::: Collected material :::

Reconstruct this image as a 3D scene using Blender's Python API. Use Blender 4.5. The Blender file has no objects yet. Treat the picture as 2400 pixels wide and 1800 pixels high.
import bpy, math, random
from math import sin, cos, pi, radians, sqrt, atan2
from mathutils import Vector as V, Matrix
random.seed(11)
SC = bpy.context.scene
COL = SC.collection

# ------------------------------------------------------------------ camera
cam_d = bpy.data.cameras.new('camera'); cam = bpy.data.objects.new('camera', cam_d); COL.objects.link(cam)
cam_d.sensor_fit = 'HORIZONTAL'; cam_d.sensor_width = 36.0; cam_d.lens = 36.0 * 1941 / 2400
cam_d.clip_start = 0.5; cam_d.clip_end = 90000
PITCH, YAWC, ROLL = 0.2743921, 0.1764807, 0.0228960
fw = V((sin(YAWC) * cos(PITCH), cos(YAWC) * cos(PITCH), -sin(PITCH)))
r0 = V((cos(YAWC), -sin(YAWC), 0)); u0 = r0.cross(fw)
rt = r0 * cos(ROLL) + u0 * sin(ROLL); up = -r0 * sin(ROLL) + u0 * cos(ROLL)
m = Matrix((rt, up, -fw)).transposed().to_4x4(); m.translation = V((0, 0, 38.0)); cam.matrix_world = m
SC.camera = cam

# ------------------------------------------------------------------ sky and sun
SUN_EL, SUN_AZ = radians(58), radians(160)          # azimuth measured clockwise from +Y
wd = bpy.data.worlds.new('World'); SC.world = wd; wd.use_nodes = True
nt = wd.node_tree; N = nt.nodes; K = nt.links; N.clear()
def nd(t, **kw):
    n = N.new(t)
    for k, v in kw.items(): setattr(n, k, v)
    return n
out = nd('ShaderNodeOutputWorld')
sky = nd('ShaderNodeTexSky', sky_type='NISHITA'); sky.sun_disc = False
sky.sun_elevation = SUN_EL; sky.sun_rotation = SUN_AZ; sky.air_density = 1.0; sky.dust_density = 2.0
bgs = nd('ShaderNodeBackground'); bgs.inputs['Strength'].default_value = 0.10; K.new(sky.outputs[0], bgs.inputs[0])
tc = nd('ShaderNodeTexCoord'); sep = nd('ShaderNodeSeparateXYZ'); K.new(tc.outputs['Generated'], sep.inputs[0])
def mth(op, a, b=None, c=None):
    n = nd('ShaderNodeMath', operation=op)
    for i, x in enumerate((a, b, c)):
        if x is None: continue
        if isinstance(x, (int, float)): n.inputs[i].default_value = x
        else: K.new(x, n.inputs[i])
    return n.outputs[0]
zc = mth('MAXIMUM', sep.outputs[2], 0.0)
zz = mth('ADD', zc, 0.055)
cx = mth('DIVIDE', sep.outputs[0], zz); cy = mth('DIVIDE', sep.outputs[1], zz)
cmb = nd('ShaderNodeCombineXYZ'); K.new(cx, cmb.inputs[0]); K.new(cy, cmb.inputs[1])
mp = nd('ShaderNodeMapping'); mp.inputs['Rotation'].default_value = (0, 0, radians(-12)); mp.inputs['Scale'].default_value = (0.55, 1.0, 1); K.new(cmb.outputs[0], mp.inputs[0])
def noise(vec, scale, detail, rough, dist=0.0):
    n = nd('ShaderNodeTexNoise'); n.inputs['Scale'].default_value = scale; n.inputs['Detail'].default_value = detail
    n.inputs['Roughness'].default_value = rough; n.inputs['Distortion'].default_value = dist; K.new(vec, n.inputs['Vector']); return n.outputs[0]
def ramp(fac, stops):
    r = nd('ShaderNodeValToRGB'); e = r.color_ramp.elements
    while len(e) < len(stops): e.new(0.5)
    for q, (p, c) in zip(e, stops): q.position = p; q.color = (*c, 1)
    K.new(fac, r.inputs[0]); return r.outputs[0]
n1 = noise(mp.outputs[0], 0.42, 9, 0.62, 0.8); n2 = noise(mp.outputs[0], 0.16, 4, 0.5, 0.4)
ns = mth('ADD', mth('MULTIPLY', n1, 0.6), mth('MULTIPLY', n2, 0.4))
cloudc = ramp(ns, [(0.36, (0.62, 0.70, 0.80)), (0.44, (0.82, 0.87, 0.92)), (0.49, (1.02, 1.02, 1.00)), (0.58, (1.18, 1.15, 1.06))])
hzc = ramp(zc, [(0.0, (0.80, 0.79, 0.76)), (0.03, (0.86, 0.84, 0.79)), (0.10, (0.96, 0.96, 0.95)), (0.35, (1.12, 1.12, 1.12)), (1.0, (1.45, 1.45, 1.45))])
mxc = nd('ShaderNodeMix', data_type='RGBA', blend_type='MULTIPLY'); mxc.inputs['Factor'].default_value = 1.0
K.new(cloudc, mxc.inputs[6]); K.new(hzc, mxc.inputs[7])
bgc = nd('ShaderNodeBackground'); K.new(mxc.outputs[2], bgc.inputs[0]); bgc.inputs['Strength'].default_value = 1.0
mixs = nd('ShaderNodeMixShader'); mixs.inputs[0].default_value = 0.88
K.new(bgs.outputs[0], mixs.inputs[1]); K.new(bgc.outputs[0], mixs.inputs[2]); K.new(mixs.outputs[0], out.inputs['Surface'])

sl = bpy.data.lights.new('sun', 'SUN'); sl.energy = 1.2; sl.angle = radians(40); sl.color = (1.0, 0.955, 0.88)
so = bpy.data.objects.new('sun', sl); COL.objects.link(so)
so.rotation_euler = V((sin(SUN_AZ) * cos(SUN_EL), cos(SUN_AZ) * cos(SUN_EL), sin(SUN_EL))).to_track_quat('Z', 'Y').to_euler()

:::

Each line from the start of the listing above through the line containing "SC.camera = cam" should be copied exactly, please, with no other lines added.

Full answer:
Reconstruct this image as a 3D scene using Blender's Python API. Use Blender 4.5. The Blender file has no objects yet. Treat the picture as 2400 pixels wide and 1800 pixels high.
import bpy, math, random
from math import sin, cos, pi, radians, sqrt, atan2
from mathutils import Vector as V, Matrix
random.seed(11)
SC = bpy.context.scene
COL = SC.collection

# ------------------------------------------------------------------ camera
cam_d = bpy.data.cameras.new('camera'); cam = bpy.data.objects.new('camera', cam_d); COL.objects.link(cam)
cam_d.sensor_fit = 'HORIZONTAL'; cam_d.sensor_width = 36.0; cam_d.lens = 36.0 * 1941 / 2400
cam_d.clip_start = 0.5; cam_d.clip_end = 90000
PITCH, YAWC, ROLL = 0.2743921, 0.1764807, 0.0228960
fw = V((sin(YAWC) * cos(PITCH), cos(YAWC) * cos(PITCH), -sin(PITCH)))
r0 = V((cos(YAWC), -sin(YAWC), 0)); u0 = r0.cross(fw)
rt = r0 * cos(ROLL) + u0 * sin(ROLL); up = -r0 * sin(ROLL) + u0 * cos(ROLL)
m = Matrix((rt, up, -fw)).transposed().to_4x4(); m.translation = V((0, 0, 38.0)); cam.matrix_world = m
SC.camera = cam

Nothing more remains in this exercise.